◆ What is being asked ◆
Repeat exactly the lines running from the first line of the data to the line containing "def W3(x, y, z): return", both ends included, and nothing else; drop the pictures.

◆ Supplied data ◆
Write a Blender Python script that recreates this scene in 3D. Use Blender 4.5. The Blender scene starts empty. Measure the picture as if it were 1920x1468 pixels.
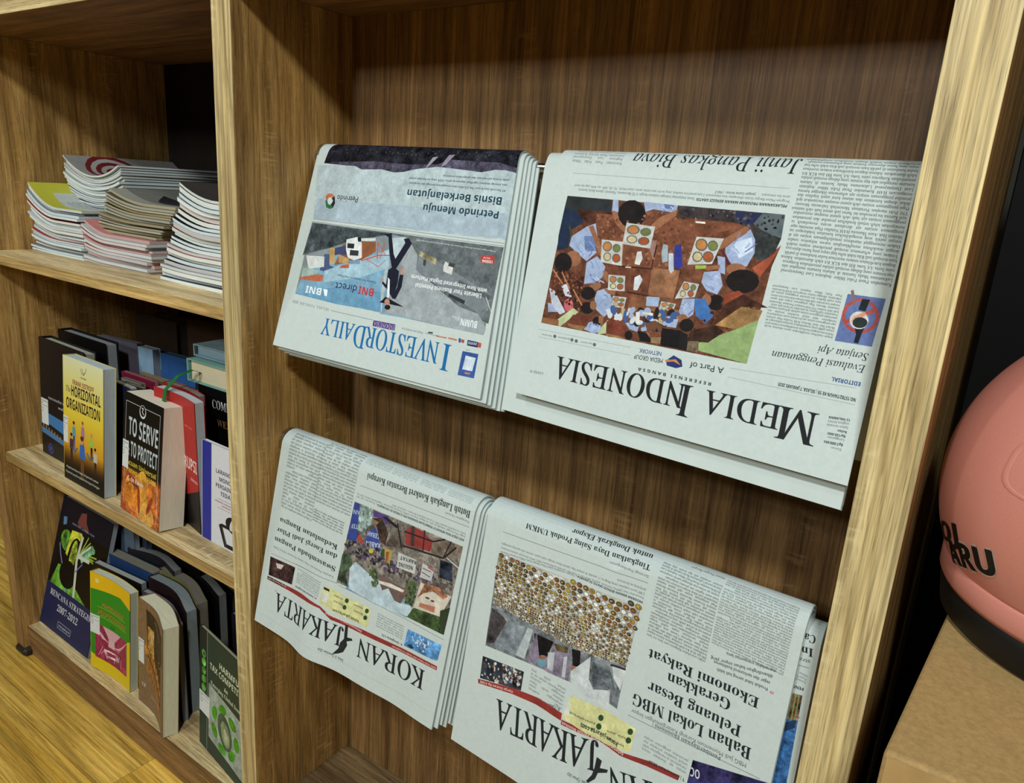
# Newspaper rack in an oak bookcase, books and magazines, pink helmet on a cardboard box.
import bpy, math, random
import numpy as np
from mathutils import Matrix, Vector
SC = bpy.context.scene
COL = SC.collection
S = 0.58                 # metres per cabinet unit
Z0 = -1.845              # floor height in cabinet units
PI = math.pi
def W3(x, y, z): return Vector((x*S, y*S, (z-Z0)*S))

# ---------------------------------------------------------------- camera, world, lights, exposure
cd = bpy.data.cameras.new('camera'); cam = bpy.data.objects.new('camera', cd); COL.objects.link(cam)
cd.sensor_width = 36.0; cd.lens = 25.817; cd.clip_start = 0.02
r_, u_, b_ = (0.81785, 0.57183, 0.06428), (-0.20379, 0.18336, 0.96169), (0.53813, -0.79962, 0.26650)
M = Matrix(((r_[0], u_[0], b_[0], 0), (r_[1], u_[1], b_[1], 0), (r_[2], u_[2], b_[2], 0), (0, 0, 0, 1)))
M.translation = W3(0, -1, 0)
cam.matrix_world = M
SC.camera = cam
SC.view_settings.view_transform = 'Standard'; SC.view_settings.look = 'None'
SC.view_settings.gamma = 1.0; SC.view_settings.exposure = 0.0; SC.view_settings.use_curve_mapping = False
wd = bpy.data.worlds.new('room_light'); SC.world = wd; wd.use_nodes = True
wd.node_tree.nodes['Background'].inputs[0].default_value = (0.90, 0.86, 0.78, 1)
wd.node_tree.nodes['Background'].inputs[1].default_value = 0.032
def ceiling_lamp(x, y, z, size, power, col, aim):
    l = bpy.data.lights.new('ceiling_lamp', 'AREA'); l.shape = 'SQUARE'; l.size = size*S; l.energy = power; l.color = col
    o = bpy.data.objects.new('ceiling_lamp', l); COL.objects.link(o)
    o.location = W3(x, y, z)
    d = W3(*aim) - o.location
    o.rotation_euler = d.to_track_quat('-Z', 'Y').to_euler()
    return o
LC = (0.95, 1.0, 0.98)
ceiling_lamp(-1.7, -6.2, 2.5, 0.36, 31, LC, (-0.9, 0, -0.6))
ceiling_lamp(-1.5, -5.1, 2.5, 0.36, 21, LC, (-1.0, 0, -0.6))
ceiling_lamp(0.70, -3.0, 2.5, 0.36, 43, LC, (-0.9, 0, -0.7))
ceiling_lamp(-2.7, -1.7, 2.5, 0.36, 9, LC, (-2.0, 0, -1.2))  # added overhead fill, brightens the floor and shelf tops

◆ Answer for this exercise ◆
Write a Blender Python script that recreates this scene in 3D. Use Blender 4.5. The Blender scene starts empty. Measure the picture as if it were 1920x1468 pixels.
# Newspaper rack in an oak bookcase, books and magazines, pink helmet on a cardboard box.
import bpy, math, random
import numpy as np
from mathutils import Matrix, Vector
SC = bpy.context.scene
COL = SC.collection
S = 0.58                 # metres per cabinet unit
Z0 = -1.845              # floor height in cabinet units
PI = math.pi
def W3(x, y, z): return Vector((x*S, y*S, (z-Z0)*S))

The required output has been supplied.